J-League needs a Messi, says Ardiles

Argentine great Osvaldo "Ossie" Ardiles said the Japanese top division was very different from its glory days AFP
 
 
 
 
 
 
 
 
 
 
 
 
 
 
 
 
TOKYO —
Argentine great Osvaldo “Ossie” Ardiles urged J-League clubs to spend big to lure the “very, very best”—even Barcelona’s Lionel Messi—and warned they were now losing out to deep-pocketed China.
The World Cup-winner and Tottenham Hotspur cult hero said the Japanese top division was very different from its glory days, when top stars such as Zico, Dunga and Gary Lineker went there late in their careers.

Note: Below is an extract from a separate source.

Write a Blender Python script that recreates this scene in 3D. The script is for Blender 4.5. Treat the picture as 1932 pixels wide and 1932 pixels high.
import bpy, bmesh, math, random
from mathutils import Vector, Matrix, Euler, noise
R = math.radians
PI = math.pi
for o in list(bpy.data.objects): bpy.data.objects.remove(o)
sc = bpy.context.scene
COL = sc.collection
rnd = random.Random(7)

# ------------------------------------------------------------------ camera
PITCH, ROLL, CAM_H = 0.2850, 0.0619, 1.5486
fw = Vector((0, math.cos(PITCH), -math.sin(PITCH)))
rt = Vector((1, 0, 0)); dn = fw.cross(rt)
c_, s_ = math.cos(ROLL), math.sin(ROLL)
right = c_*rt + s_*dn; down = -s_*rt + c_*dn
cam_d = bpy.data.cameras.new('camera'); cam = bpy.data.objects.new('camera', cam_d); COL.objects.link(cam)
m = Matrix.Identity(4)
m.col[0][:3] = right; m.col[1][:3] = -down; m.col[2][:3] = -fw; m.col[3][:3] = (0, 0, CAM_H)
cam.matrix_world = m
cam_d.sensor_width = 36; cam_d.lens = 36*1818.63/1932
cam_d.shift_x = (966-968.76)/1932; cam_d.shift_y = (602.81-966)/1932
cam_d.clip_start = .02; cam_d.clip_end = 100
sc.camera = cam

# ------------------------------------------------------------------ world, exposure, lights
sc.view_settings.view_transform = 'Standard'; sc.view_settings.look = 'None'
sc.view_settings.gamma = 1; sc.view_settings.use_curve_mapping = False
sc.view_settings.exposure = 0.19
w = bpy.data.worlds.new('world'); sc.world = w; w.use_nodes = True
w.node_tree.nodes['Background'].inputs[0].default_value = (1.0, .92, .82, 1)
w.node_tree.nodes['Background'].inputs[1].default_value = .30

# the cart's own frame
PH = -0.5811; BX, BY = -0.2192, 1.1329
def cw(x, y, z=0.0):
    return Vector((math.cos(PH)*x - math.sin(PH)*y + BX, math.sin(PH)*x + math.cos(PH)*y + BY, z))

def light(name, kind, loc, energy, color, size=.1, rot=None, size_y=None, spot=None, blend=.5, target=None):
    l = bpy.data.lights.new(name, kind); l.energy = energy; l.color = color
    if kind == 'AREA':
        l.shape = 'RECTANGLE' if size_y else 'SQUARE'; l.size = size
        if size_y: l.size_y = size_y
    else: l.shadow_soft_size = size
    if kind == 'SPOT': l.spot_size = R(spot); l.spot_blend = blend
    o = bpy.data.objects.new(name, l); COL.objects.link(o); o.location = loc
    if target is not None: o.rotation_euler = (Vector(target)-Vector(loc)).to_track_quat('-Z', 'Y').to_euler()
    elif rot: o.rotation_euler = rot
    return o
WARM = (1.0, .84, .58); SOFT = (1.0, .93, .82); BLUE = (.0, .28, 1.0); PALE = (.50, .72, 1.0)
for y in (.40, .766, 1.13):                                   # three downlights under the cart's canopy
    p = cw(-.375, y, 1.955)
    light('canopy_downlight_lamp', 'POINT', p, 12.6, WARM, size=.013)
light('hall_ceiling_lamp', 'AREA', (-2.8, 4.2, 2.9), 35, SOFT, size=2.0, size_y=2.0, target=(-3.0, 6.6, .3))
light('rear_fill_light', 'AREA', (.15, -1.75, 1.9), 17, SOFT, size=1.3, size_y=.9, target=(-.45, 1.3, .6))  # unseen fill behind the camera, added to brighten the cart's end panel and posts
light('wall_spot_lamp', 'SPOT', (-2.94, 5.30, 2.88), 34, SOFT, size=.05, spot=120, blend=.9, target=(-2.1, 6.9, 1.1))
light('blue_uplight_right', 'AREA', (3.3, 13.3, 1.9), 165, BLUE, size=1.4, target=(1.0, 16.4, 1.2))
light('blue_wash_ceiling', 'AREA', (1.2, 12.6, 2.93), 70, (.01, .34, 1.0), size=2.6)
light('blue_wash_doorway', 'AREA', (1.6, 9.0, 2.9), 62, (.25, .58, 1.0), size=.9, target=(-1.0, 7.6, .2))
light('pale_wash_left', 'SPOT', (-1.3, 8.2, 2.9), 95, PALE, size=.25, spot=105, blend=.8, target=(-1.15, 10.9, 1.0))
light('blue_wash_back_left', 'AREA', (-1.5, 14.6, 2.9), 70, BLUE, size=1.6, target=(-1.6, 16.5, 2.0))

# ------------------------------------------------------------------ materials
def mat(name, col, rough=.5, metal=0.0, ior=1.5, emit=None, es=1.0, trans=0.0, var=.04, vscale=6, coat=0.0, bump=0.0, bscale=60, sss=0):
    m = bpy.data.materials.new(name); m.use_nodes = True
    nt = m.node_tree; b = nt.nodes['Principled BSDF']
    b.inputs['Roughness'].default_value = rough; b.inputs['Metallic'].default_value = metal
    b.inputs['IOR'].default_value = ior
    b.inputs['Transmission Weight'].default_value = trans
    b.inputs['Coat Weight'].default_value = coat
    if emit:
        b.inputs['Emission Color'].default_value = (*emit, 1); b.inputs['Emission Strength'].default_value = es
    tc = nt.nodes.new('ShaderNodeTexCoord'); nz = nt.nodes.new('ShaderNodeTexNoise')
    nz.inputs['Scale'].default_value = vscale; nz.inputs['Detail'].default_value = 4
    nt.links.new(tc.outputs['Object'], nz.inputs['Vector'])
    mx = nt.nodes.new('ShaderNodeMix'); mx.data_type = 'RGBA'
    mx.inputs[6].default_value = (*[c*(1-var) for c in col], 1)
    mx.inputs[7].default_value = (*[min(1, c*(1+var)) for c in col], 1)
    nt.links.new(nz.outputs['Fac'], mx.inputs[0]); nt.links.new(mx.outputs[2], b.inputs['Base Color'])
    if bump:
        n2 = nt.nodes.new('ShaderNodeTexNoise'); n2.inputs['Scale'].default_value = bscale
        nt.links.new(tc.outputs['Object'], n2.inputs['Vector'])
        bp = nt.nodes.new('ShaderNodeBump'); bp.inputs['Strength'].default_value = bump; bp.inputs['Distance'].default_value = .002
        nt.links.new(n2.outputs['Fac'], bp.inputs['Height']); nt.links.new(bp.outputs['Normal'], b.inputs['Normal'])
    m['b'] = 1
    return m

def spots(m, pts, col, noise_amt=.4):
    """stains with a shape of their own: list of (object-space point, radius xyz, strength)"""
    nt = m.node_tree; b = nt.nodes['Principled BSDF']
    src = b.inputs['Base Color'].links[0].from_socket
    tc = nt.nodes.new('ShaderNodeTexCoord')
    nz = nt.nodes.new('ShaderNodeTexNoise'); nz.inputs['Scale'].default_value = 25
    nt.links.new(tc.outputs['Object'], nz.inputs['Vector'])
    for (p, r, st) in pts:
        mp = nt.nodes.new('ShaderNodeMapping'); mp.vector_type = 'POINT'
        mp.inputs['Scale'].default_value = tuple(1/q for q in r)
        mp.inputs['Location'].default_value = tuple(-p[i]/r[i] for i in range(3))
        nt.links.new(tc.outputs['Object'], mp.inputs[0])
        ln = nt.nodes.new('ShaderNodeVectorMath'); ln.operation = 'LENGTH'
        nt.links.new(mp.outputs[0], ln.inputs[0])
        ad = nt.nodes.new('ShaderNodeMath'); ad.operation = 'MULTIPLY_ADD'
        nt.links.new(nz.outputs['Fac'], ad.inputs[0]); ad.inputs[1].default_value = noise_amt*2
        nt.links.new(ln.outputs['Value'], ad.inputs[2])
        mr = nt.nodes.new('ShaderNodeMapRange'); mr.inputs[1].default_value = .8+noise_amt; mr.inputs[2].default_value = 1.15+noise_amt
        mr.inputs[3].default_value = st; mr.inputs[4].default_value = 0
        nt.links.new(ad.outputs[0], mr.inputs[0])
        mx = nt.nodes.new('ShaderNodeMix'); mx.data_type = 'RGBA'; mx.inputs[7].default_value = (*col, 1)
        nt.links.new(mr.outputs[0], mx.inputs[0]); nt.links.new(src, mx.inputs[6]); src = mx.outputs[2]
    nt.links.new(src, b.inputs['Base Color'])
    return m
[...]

He said Japan’s players needed to learn from the best if the four-time Asian champions, who are currently ranked 30 and reached the last 16 at the 2010 World Cup, are to make the leap into the elite group of soccer nations.
“I’m exaggerating a bit but that’ll be the idea,” Ardiles said at a dinner with reporters in Tokyo, referring to the idea of bringing Messi to Japan. “They (players) should be copying the very, very best.”
“In the last 20 years, Japanese players improved more than in 100 years before,” added Ardiles, who is now coaching second-division Machida Zelvia in Tokyo’s suburbs.
“Why, because they were playing all the time with top, top players. They were playing against Dunga, Jorginho, Ramon Diaz, Gary Lineker, Zico etc.
“Who is the best player right now among foreigners (in Japan)? When you put this player in international level, he’s not Jorginho or Zico.”
But Ardiles said China was now following the Japanese model after Shanghai Shenhua signed ex-Chelsea striker Nicolas Anelka, and started pursuing Didier Drogba.
A possible shift in fortunes was highlighted late on Tuesday, when mega-bucks Chinese outfit Guangzhou Evergrande beat Japan’s Kashiwa Reysol to top their group in the AFC Champions League.
“In China, Anelka is going. Drogba maybe going. Japan used to be like that but not any more. This is what is needed,” Ardiles said.
He admitted it would be difficult for the 20-year-old J-League to sign up big names as it needs to “have even more money.”
And with soccer lagging far behind baseball in popularity, the J-League has struggled to stop declines in gates, TV ratings and sponsorships, while homegrown stars moved to Europe, including Borussia Dortmund’s Shinji Kagawa.
But it still has 60 players and nine coaches from abroad in its 18-team top flight, despite now competing not only with Europe, but also the Middle East, the United States and the rest of Asia.
“The next step is to be with the elite” such as Brazil, Argentina, England and Spain, Ardiles said. “Japan has now kind of touched the ceiling.”
“It is a question of culture,” he added. “Football has to be the most powerful sport in Japan.”
Ardiles himself blazed a trail for overseas transfers. After winning the 1978 World Cup at home, he played for Tottenham over 10 seasons to pave the way for foreign players to come to the English Premier League.
“The best thing is to perform,” said globe-trotting Ardiles, who is now in his fourth coaching stint in Japan and has also worked in Argentina, Croatia, England, Israel, Japan, Mexico, Paraguay and Syria.
“If you don’t play any longer, the second best thing is coaching.”